On one of my first trips to New York City I participated in a tour of the Lower East Side.  It was quite amazing to see where the Jewish community had originally settled here and to visit the tenement blocks and the buildings which made up their homes.

For me, what struck me most, was the fact that they lived in such difficult conditions, in such trying and hard times, and yet, through this, they had struggled and overcome the challenges placed before them to establish a community. This was the generation that built the institutions, and laid the foundations, for their children and future generations of the Jewish community and we are the lucky heirs to their building.

In this week’s Torah portion, as Moses continues to talk to the people about what will happen when they enter the land of Israel, Moses warns them, when you have eaten your fill and built fine houses to live in and you have accumulated much wealth, beware, lest then that you forget God. In this way, Moses recognized that when we become comfortable, when we become affluent, when we no longer have to struggle, it’s easy to forget where we have come from. It’s easy to forget our past and to forget those people who put in so much so that we would be able to live in the way that we do. 

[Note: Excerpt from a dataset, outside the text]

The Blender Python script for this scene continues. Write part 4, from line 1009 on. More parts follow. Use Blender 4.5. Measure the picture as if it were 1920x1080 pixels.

In the Torah, Moses was talking about God and the way that God had led our ancestors out of slavery in Egypt through the wilderness to the Promised Land.  And for us, we might wonder about whether we forget God but we might also wonder whether we forget those previous generations who sacrificed so much.

And as we remember where we came from, and remember our community’s history, we might wonder – what is our obligation?  What can we learn from those that went before us?  How have we laid foundations for the future?  Where have we built up communities?

In many ways we are the lucky generation who live in the fine houses and are able to eat our fill and we must always remember those that came before us and we must always be conscious that we have a responsibility not just to their memory, but to the future generations who will come after us.